I made the business reporter’s pilgrimage to Infosys’ Bangalore headquarters in 2001, exactly 10 years after India embarked on reforms that propelled its economic turnaround. Over and over, workers would marvel, “You just don’t feel like you’re in India at this company.”
The irony of Infosys’ current predicament: it has become the classic Indian company it tried so hard to eschew.
Its biggest error was giving each co-founder a “turn” to be CEO. Infosys was founded in 1981 by seven guys who famously borrowed money from their wives to get started. Today, it employs more than 150,000 people. One of the brightest spots of India’s recent growth is the sincere embrace of meritocracy: caste and lineage don’t matter if you work hard enough. Yet for its entire history Infosys has been run by one of those guys; current CEO S.D. Shibulal is the fourth founder to ascend to the top spot. Not all of them are equally capable. That’s why the company initially worked so well. Many bases and skill sets were covered.
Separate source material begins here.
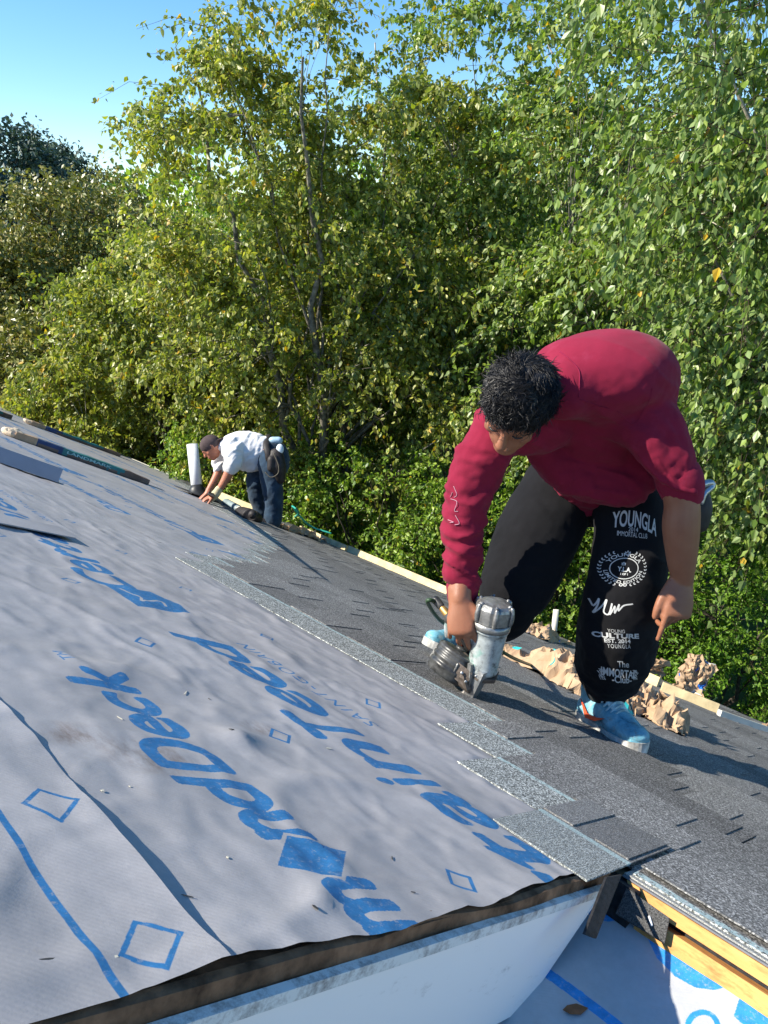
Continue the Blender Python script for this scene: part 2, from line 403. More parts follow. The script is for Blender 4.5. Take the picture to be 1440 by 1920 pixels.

Its current leadership feels somewhat reminiscent of the way India’s private sector has historically been run: as clubby, chummy, family-run corporate dynasties. The first two CEOs—Narayana Murthy and Nilekani—were media darlings for a reason. They appeared revolutionary in an economy creaking open, with the potential to create opportunities for so many. Outsourcing expert Sudin Apte wrote in Quartz of how Infosys leadership failed to evolve with the company’s growth:
What we are seeing today is a transformation from essentially an entrepreneurial experiment that started 25 years ago—wherein Infosys’s charismatic founders managed everything—to a more mature, traditional, and institutionalized organization expected to be run by professionals.
Coincidentally, Infosys’ recent announcement revising forecasts came nearly two years to the day after the departure of Mohandas Pai, who held many roles during his 17-year run including CFO. But because he never held one title—founder—he’d never hold another—CEO.
When he left, he was heading up human resources, which in itself speaks volumes about how much tech companies must value their manpower. The philosophy is best articulated in former HCL president Vineet Nayar’s book, Employees First, Customers Second. In most industries, the CFO’s move to human resources would be considered a demotion. But the management of the people in an outsourcing operation is key: They (and their skills) are the commodity being sold.
Cognizant of this reality, Pai had an aggressive plan to upgrade the technical and management skills of Infosys’ workforce. It tackled the attrition and employee exodus that has plagued Infosys and the entire sector, really, but also might have better prepared the company for the shifting needs of the global marketplace, from the days of coding for Y2K bugs to the current obsession over Big Data. In an interview with Business Today, Pai alluded to why he was leaving: “The founders have been dominating the management stream,” he said. “We discussed the re-organisation earlier but decided the time was not opportune.”
His message fell on deaf ears. In an August interview with CNBC, Shibulal indicated that his successor would also come from inside the company. This morning, the Mint business newspaper reported that Infosys’ board is seriously reconsidering, saying “a more thorough hunt that includes candidates from outside too is something high on the agenda.”
There have been other missteps—a failure to diversify and innovate—but until Infosys addresses its leadership void and succession philosophy, any drastic redirection is moot. The outsourcing giant once helped revolutionize the global management of human capital. Its own management should never have been exempt from those lessons.